-- start MATERIAL SHOWN --
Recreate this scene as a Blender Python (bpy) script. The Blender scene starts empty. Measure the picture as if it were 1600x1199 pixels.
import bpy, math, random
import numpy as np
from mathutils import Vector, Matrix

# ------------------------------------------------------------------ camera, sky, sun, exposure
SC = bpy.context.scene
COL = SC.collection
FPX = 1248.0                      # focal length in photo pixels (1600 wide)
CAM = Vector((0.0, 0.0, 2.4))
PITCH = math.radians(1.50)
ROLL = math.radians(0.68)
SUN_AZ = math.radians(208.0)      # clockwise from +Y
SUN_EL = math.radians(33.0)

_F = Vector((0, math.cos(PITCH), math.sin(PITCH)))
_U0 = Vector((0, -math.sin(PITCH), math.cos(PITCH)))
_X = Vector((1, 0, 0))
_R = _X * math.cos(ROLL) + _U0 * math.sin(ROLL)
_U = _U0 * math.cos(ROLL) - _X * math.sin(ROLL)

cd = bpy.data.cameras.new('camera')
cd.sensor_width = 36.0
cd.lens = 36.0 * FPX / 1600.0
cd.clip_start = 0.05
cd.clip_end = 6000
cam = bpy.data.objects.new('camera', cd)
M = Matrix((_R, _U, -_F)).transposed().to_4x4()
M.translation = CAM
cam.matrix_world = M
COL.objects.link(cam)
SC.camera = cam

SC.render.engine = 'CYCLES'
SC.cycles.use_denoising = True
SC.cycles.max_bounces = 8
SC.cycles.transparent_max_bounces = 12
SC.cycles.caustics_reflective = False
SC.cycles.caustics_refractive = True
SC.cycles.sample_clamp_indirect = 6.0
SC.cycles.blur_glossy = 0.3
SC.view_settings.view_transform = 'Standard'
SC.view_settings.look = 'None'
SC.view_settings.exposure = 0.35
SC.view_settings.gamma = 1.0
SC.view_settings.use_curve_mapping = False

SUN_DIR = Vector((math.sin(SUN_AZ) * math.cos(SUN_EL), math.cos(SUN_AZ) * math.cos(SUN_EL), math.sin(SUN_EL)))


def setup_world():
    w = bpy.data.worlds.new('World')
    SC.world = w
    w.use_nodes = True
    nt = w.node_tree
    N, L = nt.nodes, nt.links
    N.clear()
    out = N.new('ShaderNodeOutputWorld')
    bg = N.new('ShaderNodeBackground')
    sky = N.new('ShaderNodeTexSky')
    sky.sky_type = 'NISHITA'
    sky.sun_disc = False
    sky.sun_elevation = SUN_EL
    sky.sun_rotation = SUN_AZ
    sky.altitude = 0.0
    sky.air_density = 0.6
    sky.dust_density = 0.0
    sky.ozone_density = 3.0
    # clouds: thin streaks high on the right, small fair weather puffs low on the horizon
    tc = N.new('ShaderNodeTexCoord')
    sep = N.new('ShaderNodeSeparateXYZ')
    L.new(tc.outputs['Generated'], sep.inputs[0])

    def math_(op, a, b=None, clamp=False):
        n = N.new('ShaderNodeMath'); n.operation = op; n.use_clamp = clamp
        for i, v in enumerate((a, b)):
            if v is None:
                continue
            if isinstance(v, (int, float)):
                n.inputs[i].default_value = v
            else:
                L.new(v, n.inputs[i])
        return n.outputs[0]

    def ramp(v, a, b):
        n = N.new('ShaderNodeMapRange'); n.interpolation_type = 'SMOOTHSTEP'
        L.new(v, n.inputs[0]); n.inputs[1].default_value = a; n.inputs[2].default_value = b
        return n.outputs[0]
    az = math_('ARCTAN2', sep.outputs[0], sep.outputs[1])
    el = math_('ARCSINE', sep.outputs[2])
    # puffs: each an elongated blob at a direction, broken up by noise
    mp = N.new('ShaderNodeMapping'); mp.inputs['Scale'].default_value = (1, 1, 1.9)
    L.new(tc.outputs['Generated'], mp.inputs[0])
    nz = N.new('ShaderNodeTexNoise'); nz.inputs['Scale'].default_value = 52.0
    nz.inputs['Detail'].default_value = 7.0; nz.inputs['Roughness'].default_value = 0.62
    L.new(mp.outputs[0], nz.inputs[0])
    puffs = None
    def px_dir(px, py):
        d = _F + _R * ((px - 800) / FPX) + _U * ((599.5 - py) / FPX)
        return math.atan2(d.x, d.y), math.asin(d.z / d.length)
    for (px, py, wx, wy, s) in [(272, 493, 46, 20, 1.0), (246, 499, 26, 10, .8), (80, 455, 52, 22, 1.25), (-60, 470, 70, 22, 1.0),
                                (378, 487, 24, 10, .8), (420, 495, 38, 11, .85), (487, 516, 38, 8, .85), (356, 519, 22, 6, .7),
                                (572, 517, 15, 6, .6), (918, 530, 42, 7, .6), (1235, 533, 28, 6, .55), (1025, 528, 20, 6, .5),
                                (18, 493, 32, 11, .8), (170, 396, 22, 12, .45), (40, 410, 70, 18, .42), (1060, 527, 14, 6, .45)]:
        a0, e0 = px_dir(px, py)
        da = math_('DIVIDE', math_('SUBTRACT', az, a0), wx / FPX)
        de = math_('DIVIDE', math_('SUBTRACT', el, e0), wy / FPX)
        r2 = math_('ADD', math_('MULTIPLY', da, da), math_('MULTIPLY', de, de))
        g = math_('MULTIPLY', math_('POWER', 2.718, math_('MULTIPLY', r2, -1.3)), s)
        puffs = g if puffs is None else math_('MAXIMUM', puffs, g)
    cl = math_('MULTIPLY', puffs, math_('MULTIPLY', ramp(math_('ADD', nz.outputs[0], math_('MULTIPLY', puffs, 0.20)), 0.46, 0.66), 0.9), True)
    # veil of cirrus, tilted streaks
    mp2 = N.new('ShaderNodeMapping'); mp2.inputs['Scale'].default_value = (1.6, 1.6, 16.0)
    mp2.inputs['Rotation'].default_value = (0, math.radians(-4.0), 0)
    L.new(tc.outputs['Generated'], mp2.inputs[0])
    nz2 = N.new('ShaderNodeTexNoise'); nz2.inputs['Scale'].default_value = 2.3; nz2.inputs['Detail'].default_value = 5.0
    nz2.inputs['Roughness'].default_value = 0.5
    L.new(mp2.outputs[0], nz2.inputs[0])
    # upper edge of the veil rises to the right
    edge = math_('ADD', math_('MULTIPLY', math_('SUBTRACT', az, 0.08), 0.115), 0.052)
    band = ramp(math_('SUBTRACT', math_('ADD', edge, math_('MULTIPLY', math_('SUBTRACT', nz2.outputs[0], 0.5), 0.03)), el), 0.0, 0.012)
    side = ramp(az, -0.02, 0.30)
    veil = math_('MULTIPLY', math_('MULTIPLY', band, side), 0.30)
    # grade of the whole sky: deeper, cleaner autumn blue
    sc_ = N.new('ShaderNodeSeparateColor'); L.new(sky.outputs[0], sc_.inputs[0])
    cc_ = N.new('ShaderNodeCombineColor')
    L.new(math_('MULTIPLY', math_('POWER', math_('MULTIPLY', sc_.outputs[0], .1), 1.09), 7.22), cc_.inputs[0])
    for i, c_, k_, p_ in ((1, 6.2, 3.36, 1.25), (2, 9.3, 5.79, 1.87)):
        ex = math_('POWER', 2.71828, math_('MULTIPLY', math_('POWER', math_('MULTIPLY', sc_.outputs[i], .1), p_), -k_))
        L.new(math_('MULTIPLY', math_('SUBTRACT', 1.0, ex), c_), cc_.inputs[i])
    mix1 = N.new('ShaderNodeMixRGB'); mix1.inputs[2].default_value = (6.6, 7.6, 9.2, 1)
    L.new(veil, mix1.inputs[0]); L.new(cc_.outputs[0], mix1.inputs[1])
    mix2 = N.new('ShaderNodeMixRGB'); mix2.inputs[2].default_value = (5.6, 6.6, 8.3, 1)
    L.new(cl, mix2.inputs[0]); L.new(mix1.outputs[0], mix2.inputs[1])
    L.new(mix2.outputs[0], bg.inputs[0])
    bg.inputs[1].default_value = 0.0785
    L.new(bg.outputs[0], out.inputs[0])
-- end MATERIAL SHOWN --
-- start MATERIAL SHOWN --
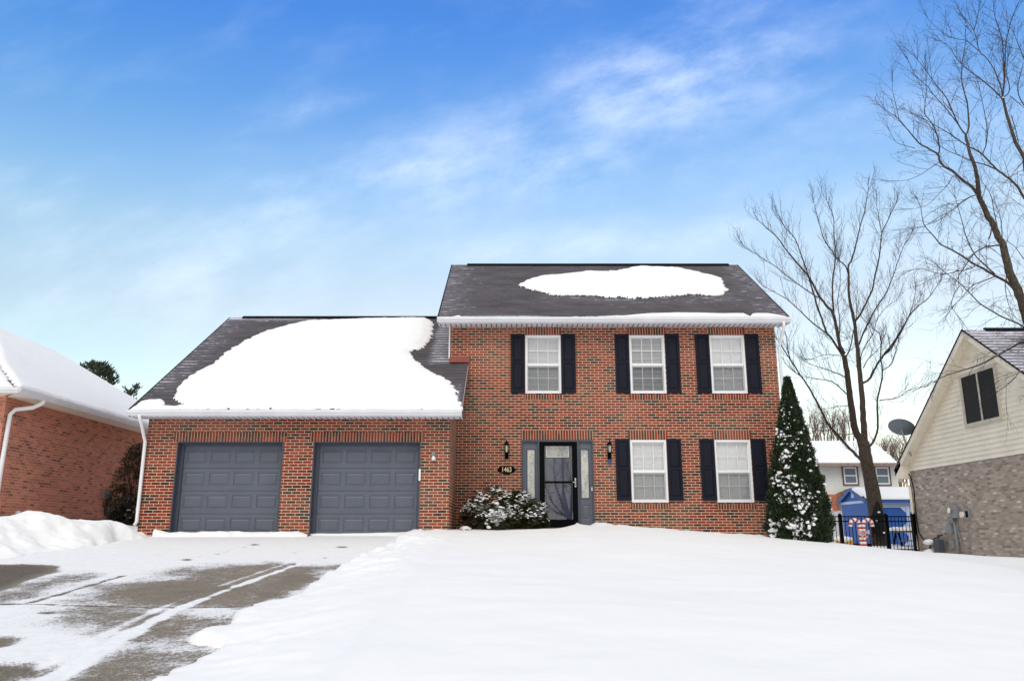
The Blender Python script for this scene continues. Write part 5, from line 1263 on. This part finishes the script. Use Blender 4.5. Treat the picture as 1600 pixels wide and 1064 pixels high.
-- end MATERIAL SHOWN --
Write out every line of the data that holds the word "Python".

→ **PROBLEM SOLUTION**
Recreate this scene as a Blender Python (bpy) script. The Blender scene starts empty. Measure the picture as if it were 1600x1199 pixels.
The Blender Python script for this scene continues. Write part 5, from line 1263 on. This part finishes the script. Use Blender 4.5. Treat the picture as 1600 pixels wide and 1064 pixels high.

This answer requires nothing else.